Fueron tantas las veces que en compañía de CAM o con otros comensales almorzamos -a cenar pocas veces- en este lugar que hasta Mario y su diligente esposa que como anfitriones recibían a los clientes con la austeridad y dureza facial de los orientales, nos acogían en cambio con la familiar sonrisa con que se reciben a los habituales de larga data, y solamente cuando estaba al completo no ocupábamos otro comedor que no fuera el “Salón azul”.

Más que en los bares y la calle El Conde, los restaurantes eran los escenarios donde CAM ponía en evidencia su exquisito quijotismo sea al ordenar, apreciar, degustar y hacer comentarios divertidos sobre platos y bebidas. Era poco probable que en la nada turística Puerto Plata de entonces o en su casa paterna estuviera familiarizado con los conocimientos que supone la haute cuisine. Por eso en estas ocasiones su acostumbrada mistificación bordeaba el delirio resultando la mar de entretenido.

La ginebra inglesa Beefeater; los aperitivos franceses Dubonnet, Noally  Prat o un jerez helado; los vinos blancos del Rhin, rojos franceses o moscatel de España según se ordenaran carnes rojas, blancas o pastas, y como digestivos Cointreau o Lemoncello italiano eran las bebidas usualmente requeridas. Las entradas las dejábamos a discreción de los mozos siendo Juan, unos de los mas antiguos en el servicio, quien nos atendía una vez que  reparaba en nuestra presencia.

Habían dos ordenes en el MARIO que siempre gozaron de nuestra predilección: uno era el denominado London broiles -creo que con un valor de 5 o 10 peso en el menú- que venía encerrado en una fuente plateada y al destaparla un aromático vapor invadía las fosas nasales; eran rebanadas de carne roja solo aquí servidas. El otro era el Plato azul considerado como el buque insignia de su cocina y que solamente en este restaurant podía ser degustado.

Otros servicios abundantes y de gastronómica calidad podían ser demandados caracterizándose CAM por reclamar con frecuencia la salsa inglesa Lea y Perrins para su aliño o aderezo; siempre sospeché que su extraño sabor no podía ser de su entero agrado hasta que un día me confesó que la requería al satisfacerle la pronunciación de su nombre: tráeme por favor la salsa inglesa. Así era de jocoso y presuntuoso este inolvidable condiscípulo.

A los jóvenes que se iniciaban en la restauración los encargaban primeramente de servir el agua en las mesas y CAM utilizaba la genérica designación de aguateritos para su oportuno requerimiento.
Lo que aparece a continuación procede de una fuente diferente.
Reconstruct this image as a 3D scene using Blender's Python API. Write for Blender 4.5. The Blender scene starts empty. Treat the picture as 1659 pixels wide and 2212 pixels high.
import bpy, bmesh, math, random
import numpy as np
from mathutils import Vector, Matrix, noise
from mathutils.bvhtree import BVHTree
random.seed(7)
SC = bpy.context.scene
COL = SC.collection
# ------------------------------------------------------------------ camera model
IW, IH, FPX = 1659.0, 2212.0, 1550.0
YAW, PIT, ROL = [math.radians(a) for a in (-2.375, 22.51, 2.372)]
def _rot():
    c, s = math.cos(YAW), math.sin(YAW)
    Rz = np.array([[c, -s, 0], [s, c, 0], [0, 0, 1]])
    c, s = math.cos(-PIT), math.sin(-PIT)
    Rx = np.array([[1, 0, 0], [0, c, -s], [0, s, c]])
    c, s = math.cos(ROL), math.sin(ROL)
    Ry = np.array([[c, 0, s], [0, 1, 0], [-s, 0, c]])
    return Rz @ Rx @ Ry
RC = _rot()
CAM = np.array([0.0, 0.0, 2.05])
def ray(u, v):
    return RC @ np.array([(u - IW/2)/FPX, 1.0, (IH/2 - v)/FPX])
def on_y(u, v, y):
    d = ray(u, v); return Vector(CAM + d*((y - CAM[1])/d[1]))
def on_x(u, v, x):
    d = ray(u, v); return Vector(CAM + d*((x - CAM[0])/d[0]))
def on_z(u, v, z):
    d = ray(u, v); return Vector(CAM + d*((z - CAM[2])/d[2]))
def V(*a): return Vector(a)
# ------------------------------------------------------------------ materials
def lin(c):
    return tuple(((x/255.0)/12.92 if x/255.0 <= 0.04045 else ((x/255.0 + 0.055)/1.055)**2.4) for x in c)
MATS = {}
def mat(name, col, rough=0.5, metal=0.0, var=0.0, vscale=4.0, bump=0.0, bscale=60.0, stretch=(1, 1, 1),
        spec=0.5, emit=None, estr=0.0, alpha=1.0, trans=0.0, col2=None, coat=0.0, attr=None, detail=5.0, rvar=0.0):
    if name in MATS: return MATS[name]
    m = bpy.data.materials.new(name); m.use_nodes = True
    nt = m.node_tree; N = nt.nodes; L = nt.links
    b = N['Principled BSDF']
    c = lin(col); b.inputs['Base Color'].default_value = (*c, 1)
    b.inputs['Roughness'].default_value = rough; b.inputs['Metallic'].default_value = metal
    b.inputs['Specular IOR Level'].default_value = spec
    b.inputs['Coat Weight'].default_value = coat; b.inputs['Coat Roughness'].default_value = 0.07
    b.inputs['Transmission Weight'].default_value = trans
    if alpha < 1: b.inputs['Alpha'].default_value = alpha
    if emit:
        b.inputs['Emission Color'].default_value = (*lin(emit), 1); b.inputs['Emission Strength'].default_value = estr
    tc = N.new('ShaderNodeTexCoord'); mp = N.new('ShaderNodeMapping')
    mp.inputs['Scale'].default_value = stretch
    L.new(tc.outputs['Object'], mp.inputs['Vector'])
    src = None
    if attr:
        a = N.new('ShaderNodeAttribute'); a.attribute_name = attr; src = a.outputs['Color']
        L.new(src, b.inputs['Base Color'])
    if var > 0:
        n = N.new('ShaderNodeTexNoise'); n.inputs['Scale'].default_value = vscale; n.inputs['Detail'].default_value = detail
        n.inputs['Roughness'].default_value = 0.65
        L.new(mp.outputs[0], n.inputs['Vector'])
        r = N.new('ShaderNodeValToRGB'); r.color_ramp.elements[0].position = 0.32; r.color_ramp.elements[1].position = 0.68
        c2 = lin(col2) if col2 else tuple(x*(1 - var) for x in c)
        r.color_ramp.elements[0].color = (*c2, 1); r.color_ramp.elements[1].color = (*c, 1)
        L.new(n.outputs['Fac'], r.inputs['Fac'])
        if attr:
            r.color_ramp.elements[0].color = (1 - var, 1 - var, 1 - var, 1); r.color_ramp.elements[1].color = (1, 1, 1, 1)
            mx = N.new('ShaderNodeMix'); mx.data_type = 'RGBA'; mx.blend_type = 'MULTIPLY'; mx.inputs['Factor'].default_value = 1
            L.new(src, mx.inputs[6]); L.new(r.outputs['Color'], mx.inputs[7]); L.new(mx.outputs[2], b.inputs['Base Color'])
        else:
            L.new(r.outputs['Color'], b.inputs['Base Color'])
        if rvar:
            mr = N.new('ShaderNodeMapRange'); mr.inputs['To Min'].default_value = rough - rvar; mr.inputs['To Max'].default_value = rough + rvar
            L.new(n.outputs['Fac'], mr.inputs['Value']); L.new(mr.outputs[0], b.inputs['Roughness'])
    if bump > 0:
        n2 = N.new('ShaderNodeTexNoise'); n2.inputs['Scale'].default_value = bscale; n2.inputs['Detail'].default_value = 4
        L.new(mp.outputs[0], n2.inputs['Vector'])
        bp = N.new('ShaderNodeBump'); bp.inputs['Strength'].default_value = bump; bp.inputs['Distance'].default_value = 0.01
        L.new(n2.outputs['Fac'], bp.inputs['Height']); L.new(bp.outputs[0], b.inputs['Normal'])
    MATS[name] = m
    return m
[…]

Siempre me provocaba un íntimo contentamiento ver a los propietarios del restaurant almorzando o cenando en una de las mesas del local, que en cierta medida consistía en una prueba de la gran valoración que tenían de su reputada culinaria.

Fueron contadas las ocasiones en que fuimos a MARIO en plan de beber cervezas o ron en su bar o barra, pero estos espacios eran muy usados entonces por aquellas personas que privilegiaban la discreción, la intimidad ya que oscuros cortinajes protegían de la indiscreción ajena y un leve claroscuro favorecía cualquier moderado acercamiento. No puedo precisar si existían los llamados reservados, y en caso de haberlos no estaban provistos de cortinas.

Mi postre preferido era la Cassata un sólido helado italiano conformado por varias capas de diferentes sabores; cáscaras de naranjas agrias confitadas que garantizaban una eficaz como presurosa digestión, así como un quesillo de leche de fabricación propia que luego de más de 50 años aun saboreo. A veces ofertaban casquitos de guayaba con queso blanco que me hacían pensar que luego de su degustación era cierto que todo seguiría igual pero nada sería como antes.

MARIO fue en definitiva uno de los grandes templos de la gastronomía china, criolla e internacional en el último tercio del siglo pasado en la ciudad de Santo Domingo, y aunque siempre parecen tristes y melancólicas las cosas que fueron, que pasaron, el saber que durante  mi existencia pude saborear con frecuencia su mítica cocina y a la vez disfrutar del plácido ambiente que en el prevalecía, hace convencerme de la certeza de quien advirtió aquello de que solo se vive una vez.